21. The transport container as set forth in claim 18, wherein the second widening piece is supported on a lower side of the plastic cover facing the plastic base structure.

22. The transport container as set forth in claim 18, wherein the first widening piece forms a plug-in element for a plug-in connection to a plug-in element of the plastic base structure, and in that the second widening piece also forms a plug-in element for a plug-in connection to a plug-in element of the plastic cover.

23. The transport container as set forth in claim 1, wherein a wheel cavity for a cycle to be transported is formed on an upper side of the plastic base structure.

24. The transport container as set forth in claim 1, wherein at least one receptacle for an axle is formed or fixed on an upper side of the plastic base structure, said receptacle serving to accommodate an axle fixed on a unit good to be transported.

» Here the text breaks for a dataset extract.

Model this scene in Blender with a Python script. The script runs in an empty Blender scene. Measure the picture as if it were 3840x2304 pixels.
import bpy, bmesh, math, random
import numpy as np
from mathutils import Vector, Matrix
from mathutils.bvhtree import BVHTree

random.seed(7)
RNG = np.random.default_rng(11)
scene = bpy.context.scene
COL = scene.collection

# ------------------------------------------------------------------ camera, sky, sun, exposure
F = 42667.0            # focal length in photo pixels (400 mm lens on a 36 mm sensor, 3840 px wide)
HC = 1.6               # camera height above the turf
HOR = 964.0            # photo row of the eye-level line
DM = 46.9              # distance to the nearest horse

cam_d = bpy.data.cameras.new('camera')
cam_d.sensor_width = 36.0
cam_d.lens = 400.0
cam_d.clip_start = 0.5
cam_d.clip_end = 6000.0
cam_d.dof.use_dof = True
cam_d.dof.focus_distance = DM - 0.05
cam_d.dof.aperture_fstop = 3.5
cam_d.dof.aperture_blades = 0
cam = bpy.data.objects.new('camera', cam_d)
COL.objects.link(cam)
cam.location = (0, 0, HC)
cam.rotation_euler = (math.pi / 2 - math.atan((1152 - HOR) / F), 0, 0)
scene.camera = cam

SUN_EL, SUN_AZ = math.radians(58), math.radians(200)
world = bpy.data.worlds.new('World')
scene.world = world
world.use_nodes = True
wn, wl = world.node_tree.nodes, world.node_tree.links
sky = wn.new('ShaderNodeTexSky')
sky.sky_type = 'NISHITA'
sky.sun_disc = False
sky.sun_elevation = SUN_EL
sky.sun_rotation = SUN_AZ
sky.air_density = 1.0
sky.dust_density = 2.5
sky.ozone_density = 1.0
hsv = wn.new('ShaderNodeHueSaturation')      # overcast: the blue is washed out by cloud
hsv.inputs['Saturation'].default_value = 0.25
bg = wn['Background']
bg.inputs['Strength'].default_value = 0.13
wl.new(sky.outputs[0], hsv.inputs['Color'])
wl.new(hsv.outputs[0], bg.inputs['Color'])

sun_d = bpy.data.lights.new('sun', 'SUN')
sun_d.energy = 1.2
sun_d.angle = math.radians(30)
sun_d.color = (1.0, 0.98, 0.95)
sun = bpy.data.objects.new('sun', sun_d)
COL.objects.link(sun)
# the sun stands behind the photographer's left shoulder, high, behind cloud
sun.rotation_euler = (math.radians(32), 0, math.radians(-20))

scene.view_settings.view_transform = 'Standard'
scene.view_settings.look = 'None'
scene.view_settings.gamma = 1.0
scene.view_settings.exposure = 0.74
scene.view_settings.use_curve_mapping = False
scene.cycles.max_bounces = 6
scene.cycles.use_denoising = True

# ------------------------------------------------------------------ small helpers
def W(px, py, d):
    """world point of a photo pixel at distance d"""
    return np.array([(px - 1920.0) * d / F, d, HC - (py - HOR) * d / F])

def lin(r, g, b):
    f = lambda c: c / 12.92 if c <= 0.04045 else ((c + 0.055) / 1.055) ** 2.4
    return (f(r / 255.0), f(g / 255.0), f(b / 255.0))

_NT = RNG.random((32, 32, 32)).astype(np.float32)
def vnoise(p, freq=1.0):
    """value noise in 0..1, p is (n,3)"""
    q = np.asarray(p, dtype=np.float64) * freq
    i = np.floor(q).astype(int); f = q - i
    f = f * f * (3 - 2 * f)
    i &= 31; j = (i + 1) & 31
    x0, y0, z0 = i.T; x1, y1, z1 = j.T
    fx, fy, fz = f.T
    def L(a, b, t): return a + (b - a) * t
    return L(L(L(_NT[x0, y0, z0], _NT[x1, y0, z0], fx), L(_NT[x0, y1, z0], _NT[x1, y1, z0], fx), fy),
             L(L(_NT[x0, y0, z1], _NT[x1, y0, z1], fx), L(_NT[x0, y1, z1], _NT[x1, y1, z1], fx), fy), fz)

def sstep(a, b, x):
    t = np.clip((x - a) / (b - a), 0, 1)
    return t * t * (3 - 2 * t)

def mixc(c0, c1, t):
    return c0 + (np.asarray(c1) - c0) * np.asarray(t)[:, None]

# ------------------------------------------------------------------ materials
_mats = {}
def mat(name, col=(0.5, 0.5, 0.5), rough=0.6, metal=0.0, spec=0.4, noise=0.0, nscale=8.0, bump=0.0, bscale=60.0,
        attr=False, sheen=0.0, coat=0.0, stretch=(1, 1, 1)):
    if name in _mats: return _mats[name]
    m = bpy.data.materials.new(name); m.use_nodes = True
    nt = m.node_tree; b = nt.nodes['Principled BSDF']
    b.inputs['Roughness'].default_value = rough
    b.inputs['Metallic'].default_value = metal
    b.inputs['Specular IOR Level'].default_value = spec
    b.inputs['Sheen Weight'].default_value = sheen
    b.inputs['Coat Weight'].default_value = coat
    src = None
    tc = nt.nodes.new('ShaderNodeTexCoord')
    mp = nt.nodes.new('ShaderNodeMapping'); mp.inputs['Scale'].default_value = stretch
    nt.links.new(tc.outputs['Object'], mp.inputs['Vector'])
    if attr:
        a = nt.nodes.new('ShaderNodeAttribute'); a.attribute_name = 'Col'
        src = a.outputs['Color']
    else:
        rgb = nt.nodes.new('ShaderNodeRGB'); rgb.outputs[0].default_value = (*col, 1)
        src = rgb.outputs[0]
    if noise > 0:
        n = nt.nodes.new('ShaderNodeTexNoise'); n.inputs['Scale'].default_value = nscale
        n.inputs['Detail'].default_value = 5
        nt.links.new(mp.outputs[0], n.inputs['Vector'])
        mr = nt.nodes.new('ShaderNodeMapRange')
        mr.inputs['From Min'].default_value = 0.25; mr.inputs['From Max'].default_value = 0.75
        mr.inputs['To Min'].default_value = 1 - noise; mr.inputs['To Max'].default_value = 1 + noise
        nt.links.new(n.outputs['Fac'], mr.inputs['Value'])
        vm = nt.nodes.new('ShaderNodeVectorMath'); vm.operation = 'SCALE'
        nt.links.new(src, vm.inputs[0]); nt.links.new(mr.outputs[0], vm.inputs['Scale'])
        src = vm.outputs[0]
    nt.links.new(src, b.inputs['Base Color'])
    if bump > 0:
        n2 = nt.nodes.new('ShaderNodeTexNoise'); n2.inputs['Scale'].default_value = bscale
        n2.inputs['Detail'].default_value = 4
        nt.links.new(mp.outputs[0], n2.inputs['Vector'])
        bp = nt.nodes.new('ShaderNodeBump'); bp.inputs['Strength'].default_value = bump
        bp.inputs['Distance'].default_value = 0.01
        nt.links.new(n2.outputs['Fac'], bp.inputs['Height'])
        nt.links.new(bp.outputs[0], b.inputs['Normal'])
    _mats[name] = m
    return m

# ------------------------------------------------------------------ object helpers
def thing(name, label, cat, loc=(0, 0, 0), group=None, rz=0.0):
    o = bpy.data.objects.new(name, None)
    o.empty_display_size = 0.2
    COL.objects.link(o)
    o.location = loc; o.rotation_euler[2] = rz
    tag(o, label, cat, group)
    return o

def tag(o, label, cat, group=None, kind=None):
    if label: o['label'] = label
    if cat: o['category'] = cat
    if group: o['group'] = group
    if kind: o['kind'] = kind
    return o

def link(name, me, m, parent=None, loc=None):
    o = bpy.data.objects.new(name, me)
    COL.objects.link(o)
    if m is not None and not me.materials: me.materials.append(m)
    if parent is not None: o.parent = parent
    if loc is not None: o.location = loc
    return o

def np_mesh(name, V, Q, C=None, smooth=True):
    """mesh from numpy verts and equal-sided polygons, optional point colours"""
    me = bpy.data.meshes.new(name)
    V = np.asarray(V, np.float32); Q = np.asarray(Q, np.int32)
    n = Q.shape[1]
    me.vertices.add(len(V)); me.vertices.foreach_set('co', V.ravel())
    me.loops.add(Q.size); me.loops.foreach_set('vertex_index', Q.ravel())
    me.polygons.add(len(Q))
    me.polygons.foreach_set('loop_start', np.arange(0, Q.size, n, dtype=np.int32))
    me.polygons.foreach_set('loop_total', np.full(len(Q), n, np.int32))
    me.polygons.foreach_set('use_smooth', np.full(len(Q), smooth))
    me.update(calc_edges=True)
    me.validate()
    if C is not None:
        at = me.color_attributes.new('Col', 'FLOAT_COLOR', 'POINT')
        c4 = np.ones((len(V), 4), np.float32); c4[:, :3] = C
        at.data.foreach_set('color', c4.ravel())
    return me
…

25. The transport container as set forth in claim 1, wherein first cambers are formed in the plastic cover near rims of the plastic cover, and in that each of the columns protrudes into one of said first cambers.

26. The transport container as set forth in claim 25, wherein at least one second camber is formed in the plastic cover in order to locally enlarge holding space framed by the transport container, in terms of height.

27. The transport container as set forth in claim 1, wherein said transport container serves as a cycle transport container.

28. The transport container as set forth in claim 1, wherein the traction means are fixed in each of a first connection area of one of the columns to the plastic base structure and a second connection area of another of the columns to the plastic cover, in order to tense the plastic base structure and the plastic cover against the columns.